■ GIVEN TASK
The data below should be printed in full, exactly, and without any of its images.

--- start ---

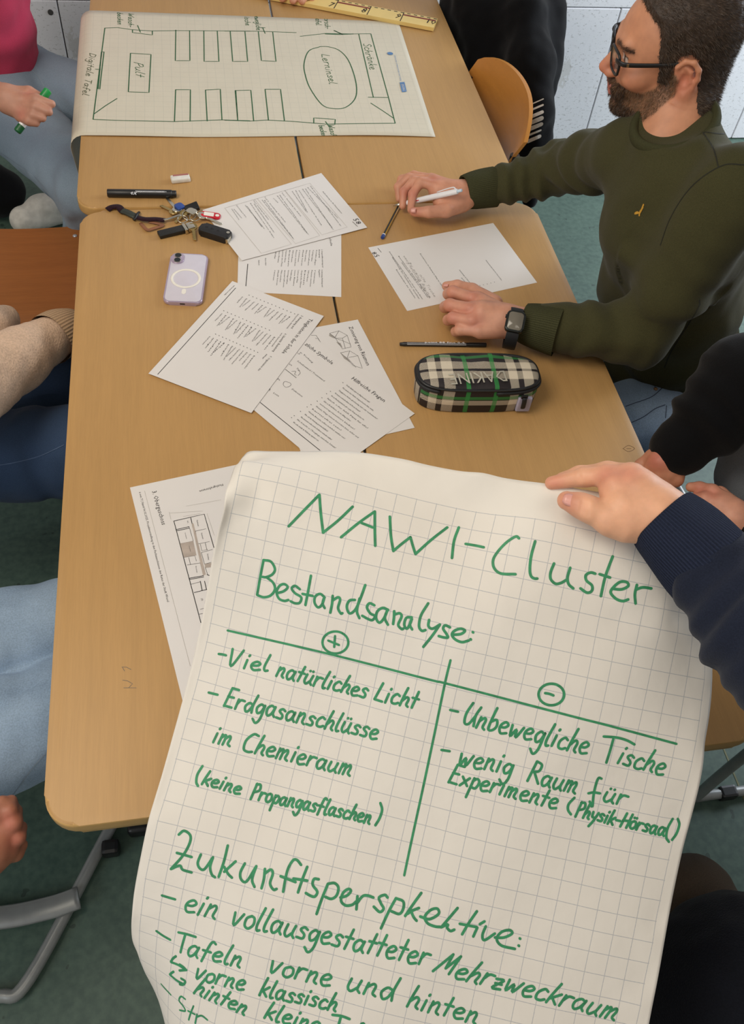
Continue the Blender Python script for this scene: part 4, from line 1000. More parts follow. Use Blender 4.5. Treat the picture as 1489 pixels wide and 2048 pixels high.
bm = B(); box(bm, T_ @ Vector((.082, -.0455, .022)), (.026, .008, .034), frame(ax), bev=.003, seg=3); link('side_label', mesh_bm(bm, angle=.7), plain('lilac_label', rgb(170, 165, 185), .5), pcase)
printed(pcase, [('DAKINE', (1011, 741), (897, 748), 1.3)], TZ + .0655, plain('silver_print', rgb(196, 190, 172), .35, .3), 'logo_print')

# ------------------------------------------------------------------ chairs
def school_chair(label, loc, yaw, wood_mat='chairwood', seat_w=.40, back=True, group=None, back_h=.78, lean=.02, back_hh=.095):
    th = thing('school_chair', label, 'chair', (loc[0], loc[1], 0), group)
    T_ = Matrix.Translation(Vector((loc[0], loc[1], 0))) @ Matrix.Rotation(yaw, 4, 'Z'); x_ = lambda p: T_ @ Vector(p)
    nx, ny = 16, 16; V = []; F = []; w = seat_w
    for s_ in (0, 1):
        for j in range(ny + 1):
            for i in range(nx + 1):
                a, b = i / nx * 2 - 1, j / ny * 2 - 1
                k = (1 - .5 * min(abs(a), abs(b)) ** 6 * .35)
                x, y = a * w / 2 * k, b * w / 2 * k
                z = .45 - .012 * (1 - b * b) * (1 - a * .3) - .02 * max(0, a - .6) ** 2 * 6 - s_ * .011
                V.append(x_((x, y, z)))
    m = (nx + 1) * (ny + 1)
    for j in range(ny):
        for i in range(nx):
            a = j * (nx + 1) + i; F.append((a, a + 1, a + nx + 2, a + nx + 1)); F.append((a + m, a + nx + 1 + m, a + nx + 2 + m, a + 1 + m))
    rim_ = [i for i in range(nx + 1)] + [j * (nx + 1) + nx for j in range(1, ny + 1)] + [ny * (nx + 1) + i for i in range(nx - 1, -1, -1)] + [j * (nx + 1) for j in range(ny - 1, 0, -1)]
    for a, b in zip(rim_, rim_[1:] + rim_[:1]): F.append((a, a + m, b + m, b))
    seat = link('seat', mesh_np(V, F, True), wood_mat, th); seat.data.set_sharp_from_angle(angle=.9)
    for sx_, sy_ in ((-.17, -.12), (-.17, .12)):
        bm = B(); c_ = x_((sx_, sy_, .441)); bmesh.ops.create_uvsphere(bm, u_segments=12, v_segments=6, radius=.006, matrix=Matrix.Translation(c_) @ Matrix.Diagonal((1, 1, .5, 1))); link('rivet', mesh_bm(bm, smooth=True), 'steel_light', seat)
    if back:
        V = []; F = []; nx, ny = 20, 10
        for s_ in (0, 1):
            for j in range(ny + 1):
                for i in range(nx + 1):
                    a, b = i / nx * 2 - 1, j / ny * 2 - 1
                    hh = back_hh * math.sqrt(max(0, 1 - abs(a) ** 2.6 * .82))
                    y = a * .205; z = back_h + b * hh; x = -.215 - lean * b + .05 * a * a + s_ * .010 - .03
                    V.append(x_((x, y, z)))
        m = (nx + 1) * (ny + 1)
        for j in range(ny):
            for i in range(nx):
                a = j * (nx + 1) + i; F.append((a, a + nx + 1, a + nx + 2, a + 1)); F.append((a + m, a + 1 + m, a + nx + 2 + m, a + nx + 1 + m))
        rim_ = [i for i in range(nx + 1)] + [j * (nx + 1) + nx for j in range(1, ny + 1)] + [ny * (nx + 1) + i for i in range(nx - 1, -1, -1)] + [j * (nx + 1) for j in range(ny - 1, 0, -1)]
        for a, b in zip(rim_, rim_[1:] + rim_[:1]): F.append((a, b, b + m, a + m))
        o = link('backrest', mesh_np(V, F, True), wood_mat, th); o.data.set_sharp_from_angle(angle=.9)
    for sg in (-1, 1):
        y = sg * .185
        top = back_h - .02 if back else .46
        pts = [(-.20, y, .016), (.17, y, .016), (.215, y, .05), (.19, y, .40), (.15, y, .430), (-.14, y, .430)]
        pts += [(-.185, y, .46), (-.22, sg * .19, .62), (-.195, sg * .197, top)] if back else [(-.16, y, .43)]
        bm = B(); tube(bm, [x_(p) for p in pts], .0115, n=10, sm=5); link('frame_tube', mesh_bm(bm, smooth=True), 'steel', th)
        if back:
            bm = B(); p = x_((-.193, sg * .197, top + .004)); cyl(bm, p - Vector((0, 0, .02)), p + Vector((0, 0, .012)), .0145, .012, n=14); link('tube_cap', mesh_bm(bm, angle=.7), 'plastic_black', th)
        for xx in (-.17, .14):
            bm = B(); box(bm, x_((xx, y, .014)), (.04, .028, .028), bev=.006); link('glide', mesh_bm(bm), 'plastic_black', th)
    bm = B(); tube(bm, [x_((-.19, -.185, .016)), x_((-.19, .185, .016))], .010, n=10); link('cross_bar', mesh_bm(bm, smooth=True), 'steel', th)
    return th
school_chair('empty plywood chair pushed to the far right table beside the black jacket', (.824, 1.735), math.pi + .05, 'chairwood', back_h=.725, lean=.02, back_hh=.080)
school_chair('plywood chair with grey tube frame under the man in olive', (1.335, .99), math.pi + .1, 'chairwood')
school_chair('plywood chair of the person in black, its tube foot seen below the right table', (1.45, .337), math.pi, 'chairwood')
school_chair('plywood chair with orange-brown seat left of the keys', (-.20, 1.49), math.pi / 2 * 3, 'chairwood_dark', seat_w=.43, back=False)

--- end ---

■ REPLY
Continue the Blender Python script for this scene: part 4, from line 1000. More parts follow. Use Blender 4.5. Treat the picture as 1489 pixels wide and 2048 pixels high.
bm = B(); box(bm, T_ @ Vector((.082, -.0455, .022)), (.026, .008, .034), frame(ax), bev=.003, seg=3); link('side_label', mesh_bm(bm, angle=.7), plain('lilac_label', rgb(170, 165, 185), .5), pcase)
printed(pcase, [('DAKINE', (1011, 741), (897, 748), 1.3)], TZ + .0655, plain('silver_print', rgb(196, 190, 172), .35, .3), 'logo_print')

# ------------------------------------------------------------------ chairs
def school_chair(label, loc, yaw, wood_mat='chairwood', seat_w=.40, back=True, group=None, back_h=.78, lean=.02, back_hh=.095):
    th = thing('school_chair', label, 'chair', (loc[0], loc[1], 0), group)
    T_ = Matrix.Translation(Vector((loc[0], loc[1], 0))) @ Matrix.Rotation(yaw, 4, 'Z'); x_ = lambda p: T_ @ Vector(p)
    nx, ny = 16, 16; V = []; F = []; w = seat_w
    for s_ in (0, 1):
        for j in range(ny + 1):
            for i in range(nx + 1):
                a, b = i / nx * 2 - 1, j / ny * 2 - 1
                k = (1 - .5 * min(abs(a), abs(b)) ** 6 * .35)
                x, y = a * w / 2 * k, b * w / 2 * k
                z = .45 - .012 * (1 - b * b) * (1 - a * .3) - .02 * max(0, a - .6) ** 2 * 6 - s_ * .011
                V.append(x_((x, y, z)))
    m = (nx + 1) * (ny + 1)
    for j in range(ny):
        for i in range(nx):
            a = j * (nx + 1) + i; F.append((a, a + 1, a + nx + 2, a + nx + 1)); F.append((a + m, a + nx + 1 + m, a + nx + 2 + m, a + 1 + m))
    rim_ = [i for i in range(nx + 1)] + [j * (nx + 1) + nx for j in range(1, ny + 1)] + [ny * (nx + 1) + i for i in range(nx - 1, -1, -1)] + [j * (nx + 1) for j in range(ny - 1, 0, -1)]
    for a, b in zip(rim_, rim_[1:] + rim_[:1]): F.append((a, a + m, b + m, b))
    seat = link('seat', mesh_np(V, F, True), wood_mat, th); seat.data.set_sharp_from_angle(angle=.9)
    for sx_, sy_ in ((-.17, -.12), (-.17, .12)):
        bm = B(); c_ = x_((sx_, sy_, .441)); bmesh.ops.create_uvsphere(bm, u_segments=12, v_segments=6, radius=.006, matrix=Matrix.Translation(c_) @ Matrix.Diagonal((1, 1, .5, 1))); link('rivet', mesh_bm(bm, smooth=True), 'steel_light', seat)
    if back:
        V = []; F = []; nx, ny = 20, 10
        for s_ in (0, 1):
            for j in range(ny + 1):
                for i in range(nx + 1):
                    a, b = i / nx * 2 - 1, j / ny * 2 - 1
                    hh = back_hh * math.sqrt(max(0, 1 - abs(a) ** 2.6 * .82))
                    y = a * .205; z = back_h + b * hh; x = -.215 - lean * b + .05 * a * a + s_ * .010 - .03
                    V.append(x_((x, y, z)))
        m = (nx + 1) * (ny + 1)
        for j in range(ny):
            for i in range(nx):
                a = j * (nx + 1) + i; F.append((a, a + nx + 1, a + nx + 2, a + 1)); F.append((a + m, a + 1 + m, a + nx + 2 + m, a + nx + 1 + m))
        rim_ = [i for i in range(nx + 1)] + [j * (nx + 1) + nx for j in range(1, ny + 1)] + [ny * (nx + 1) + i for i in range(nx - 1, -1, -1)] + [j * (nx + 1) for j in range(ny - 1, 0, -1)]
        for a, b in zip(rim_, rim_[1:] + rim_[:1]): F.append((a, b, b + m, a + m))
        o = link('backrest', mesh_np(V, F, True), wood_mat, th); o.data.set_sharp_from_angle(angle=.9)
    for sg in (-1, 1):
        y = sg * .185
        top = back_h - .02 if back else .46
        pts = [(-.20, y, .016), (.17, y, .016), (.215, y, .05), (.19, y, .40), (.15, y, .430), (-.14, y, .430)]
        pts += [(-.185, y, .46), (-.22, sg * .19, .62), (-.195, sg * .197, top)] if back else [(-.16, y, .43)]
        bm = B(); tube(bm, [x_(p) for p in pts], .0115, n=10, sm=5); link('frame_tube', mesh_bm(bm, smooth=True), 'steel', th)
        if back:
            bm = B(); p = x_((-.193, sg * .197, top + .004)); cyl(bm, p - Vector((0, 0, .02)), p + Vector((0, 0, .012)), .0145, .012, n=14); link('tube_cap', mesh_bm(bm, angle=.7), 'plastic_black', th)
        for xx in (-.17, .14):
            bm = B(); box(bm, x_((xx, y, .014)), (.04, .028, .028), bev=.006); link('glide', mesh_bm(bm), 'plastic_black', th)
    bm = B(); tube(bm, [x_((-.19, -.185, .016)), x_((-.19, .185, .016))], .010, n=10); link('cross_bar', mesh_bm(bm, smooth=True), 'steel', th)
    return th
school_chair('empty plywood chair pushed to the far right table beside the black jacket', (.824, 1.735), math.pi + .05, 'chairwood', back_h=.725, lean=.02, back_hh=.080)
school_chair('plywood chair with grey tube frame under the man in olive', (1.335, .99), math.pi + .1, 'chairwood')
school_chair('plywood chair of the person in black, its tube foot seen below the right table', (1.45, .337), math.pi, 'chairwood')
school_chair('plywood chair with orange-brown seat left of the keys', (-.20, 1.49), math.pi / 2 * 3, 'chairwood_dark', seat_w=.43, back=False)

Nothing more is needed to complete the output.